充分な数の家畜を恒久的に飼育するため、植生を食いつくしてしまうことがないように移動しながら暮らしを営んでいるが、あてどもなく彷徨うわけではなく、基本的には集団ごとにある程度決まったルートの中を回る。
文化的生活のためには定住しての生産も必要となるため、定住する集団を内包していたり、定住民族との交流を持っていることが多く、都市を建設する場合もあった。
かつては中央アジア辺りに多く見られたが、現在は定住化が進みつつある。
定住を前提とする民族とは文化、価値観の違いが大きく、問題が発生することも多い。
pixivでは遊牧民の生活や服飾を描いた作品が多く、「民族衣装」タグとも併用される。
遊牧民と戦争
「馬上で子供を育てる」と言われるほど幼少期から馬に親しんでいるため、遊牧民の子供は自然と熟練の騎兵となり、定住民族では達人技扱いの騎射もこなしてしまう。
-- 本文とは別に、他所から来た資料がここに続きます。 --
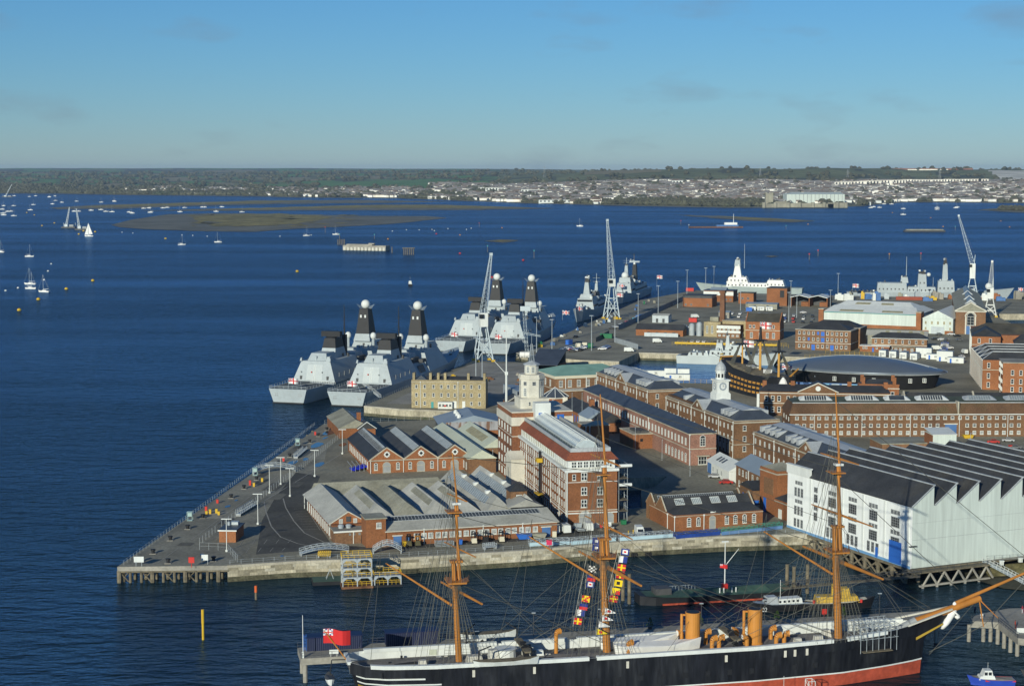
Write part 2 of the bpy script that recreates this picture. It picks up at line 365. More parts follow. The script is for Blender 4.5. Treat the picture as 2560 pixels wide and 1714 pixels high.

そのため戦闘力が極めて高い。
食料が自分の足で歩いてついてきてくれるため、食料の運搬保存に苦労する定住民族とは組織的な行動力も段違い。
このため中世までの世界において遊牧民族は強大な軍事力を発揮しており、遊牧民によって滅亡した国家も多く、中世の歴史に多大な影響を及ぼしている。
しかしながら、銃砲の発達や都市構造の進化により、遊牧民族の武力は徐々に通用しなくなっていき、やがては逆に生活圏を圧迫されるようになっていく。